O Lagosta, de Yorgos Lanthimos, genial e único
Sozinho ou não, eis a questão. O Lagosta se passa em um futuro próximo, onde uma lei proíbe que as pessoas fiquem solteiras. Qualquer pessoa que não estiver em um relacionamento é imediatamente presa. Em seguida é enviada ao Hotel, um lugar onde terá 45 dias para encontrar um parceiro. Caso não encontrem ninguém, essas pessoas são transformadas no animal de sua preferência. Então são soltas no meio da floresta, onde também habitam os Solitários, pessoas que se rebelaram contra esse sistema e optaram por viver sozinhas, criando a regra de jamais se relacionarem. E, assim, ocasionalmente servem de caça para os hóspedes.
Imagine a sensação de assistir a algum episódio de Black Mirror, com toda aquela estranheza enquanto crítica de algo, mas troque a tecnologia pelo comportamento humano e você encontrará aqui um tiro certeiro sobre os relacionamentos modernos. Em sua linguagem singular, o diretor Yorgos Lanthimos coloca os personagens tratando o contexto absurdo com naturalidade. Há um sutilíssimo humor negro permeando todo o longa, em um roteiro praticamente genial, que também alfineta doutrinas e radicalismos políticos, tão comuns nos dias de hoje.
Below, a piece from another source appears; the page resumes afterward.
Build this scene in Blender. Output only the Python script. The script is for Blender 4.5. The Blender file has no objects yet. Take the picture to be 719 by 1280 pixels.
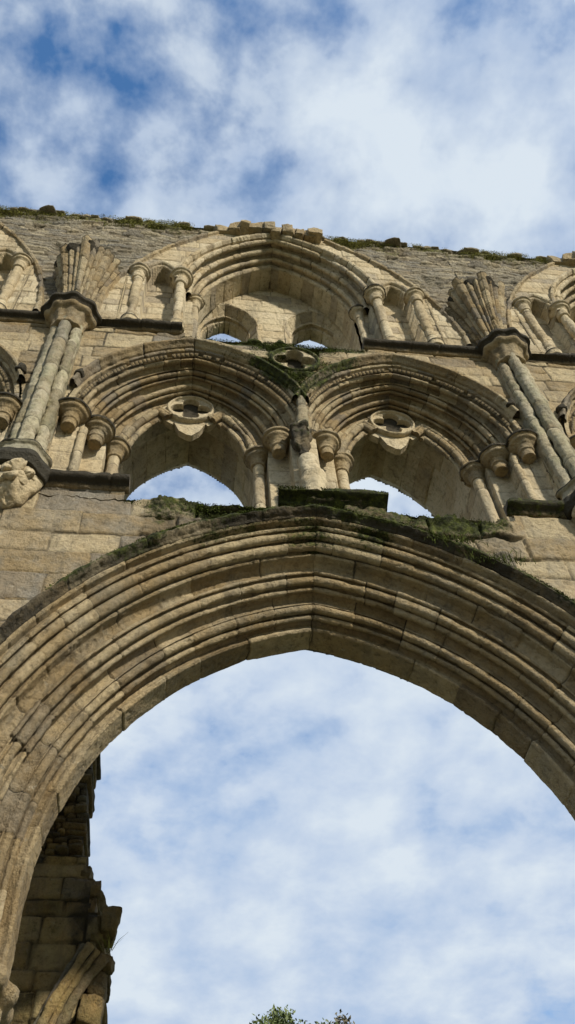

Não há nada parecido com O Lagosta por aí.
O Lagosta vale a pena por muitos motivos
O elenco de peso se destaca justamente por andar na contramão. Pois as figuras em tela vivem em uma apatia constante, sem qualquer outro traço de alegria, tristeza ou fúria. Nos poucos momentos em que isso ocorre, são atenuados por um gesto displicente. Assim, mesmo que de maneira improvável, os tipos comuns interpretados por Colin Farrell, Rachel Weisz, Léa Seydoux, Ben Whishaw, John C. Reilly, Ariane Labed e Olivia Colman são impressionantes e enriquecem a narrativa. O Lagosta é permeado não por uma trilha sonora, mas por curtos momentos de um grave que bate e volta em certas cenas, que lembrou imediatamente o trabalho de som de O Iluminado.
Toda a lógica dessa distopia, a rotina do Hotel, as regras do mundo dos Solitários, a maneira mecânica como se comportam na sociedade, entre outros elementos, são muito bem sacados pelo diretor, que expande essa mitologia repleta de passividade, onde o amor é fabricado, ou um tipo de crime, mas nunca algo intrínseco.
O detalhe da obrigatoriedade em se relacionar com alguém vai ao encontro da pressão que as pessoas recebem da sociedade moderna de precisar de um parceiro para ser feliz. O que, inevitavelmente, leva muitos a se atentarem à detalhes inúteis e superficialidades apenas para sustentar esse relacionamento. As redes sociais estão aí para mostrar isso.
Outro ponto crítico, são as imposições que cobrem os dois lados do sistema. Enquanto que no Hotel não se permite que a pessoa fique solteira, a ponto de ser punida com a animalidade, entre os Solitários é o oposto. Então, o indivíduo nunca tem de fato uma escolha, a não ser que se rebele e corra o risco de enfrentar a punição da lei ou da morte.
Lembrem-se desse nome: Yorgos Lanthimos
Aqui não temos um filme comum e seu ritmo pode ser estranhado por um público mais acostumado a blockbusters. Portanto, estejam avisados. O roteiro é um dos mais criativos e interessantes dos últimos tempos, não à toa foi indicado ao Oscar de Melhor Roteiro Original de 2017. A história é engenhosa e inteligente, nada é entregado de mão beijada e toda explicação do filme é determinada pela própria trama.
Melancólico e estranho, O Lagosta nos permite escapar um sorriso de canto, ainda que cheio de apatia. Porém gera uma rica reflexão sobre o que estamos fazendo com nós mesmos, sozinhos ou não. Simplesmente genial.
Mas e aí, que animal você gostaria de ser?